Purposefully Reducing Your EDC Footprint


There comes a time when someone decides their EDC setup is insufficient for all tasks. In most instances it is due to clothing restrictions at a special event or place which would need closer to a deep conceal or non-permissive environment (NPE) setup with a smaller firearm. Remember- mission drives the gear. Want to carry a gun in areas where it is frowned on or you can not afford to print? A smaller option might be your answer. What comes next is a series of requirements put up against the user’s concealment capabilities to determine what fits your mission best.  

Dependable/reliable small semi autos and small revolvers in calibers from full duty pistol calibers down to sub pistol calibers like .32 auto and .22LR are chosen regularly. Finding the right gun, then determining which ammo, then finding the right holster is a process that needs serious attention that should be considered before the whole purchase. Next within this process, once the weapon has been chosen and bought- training for ability is needed.  
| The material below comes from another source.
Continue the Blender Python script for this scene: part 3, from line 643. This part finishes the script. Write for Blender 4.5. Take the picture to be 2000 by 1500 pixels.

This brings me to a concept of how I found carrying guns without weaponlights is perfectly fine if you have the needed skills (just like with everything else). A lot of people urge pistol lights are needed without having trained, used, or understood the concepts behind their use.  

We need light to properly find potential threats. Coupled in this is prudent presentation of the weapon when necessary. If you are drawing your weapon and pointing it without articulatable reason of fear of death of serious bodily injury you could be facing criminal charges. If you need to do that to use the weaponlight to determine if there is a threat, you are making serious mistakes. Optimally a handheld is readily available and in use when needed to find potential – reread that word- potential threats. The handheld can illuminate areas that may have threats waiting in a dark area and helps create greater reaction time and distance. Using the handheld helps avoid issues and unnecessarily drawing your weapon.  

Adding lights to concealment weapons can remove some of the advantage of smaller guns. Smaller weaponlights that fit the profile of smaller guns typically have anemic near unusable output. No one is living in complete darkness, so stop thinking that is a good test of capability. See it for yourself – I have. Use a small weaponlight (less output than tlr1hl and x300u) in many lit and dimly lit environments and see how their throw is hindered by ambient conditions. Notice how hands and what are in hands are not easily illuminated.  

Personally, I found many smaller guns to include revolvers are more naturally shot one handed. Shooting one handed is a skill that should get some attention as it is. For me it became a normal option that did not need special focus. Something I have also learned is good reps and good training can positively affect all my other shooting. I learned double action revolvers with irons shooting helps my 2011 with red dot shooting and vice versa. My one-handed shooting with small pistols helped one handed shooting with duty sized pistols. The skills translated positively over to other guns.  

If you carry a smaller gun and/or a backup gun, this applies to you. It all needs training to reach good proficiency. Training has helped show me the viability of one-handed shooting- which reinforced the idea of not needing a weapon-mounted light for all missions. It takes effort but so does shooting well. Carrying a capable handgun and handheld light with powerful output are my minimum.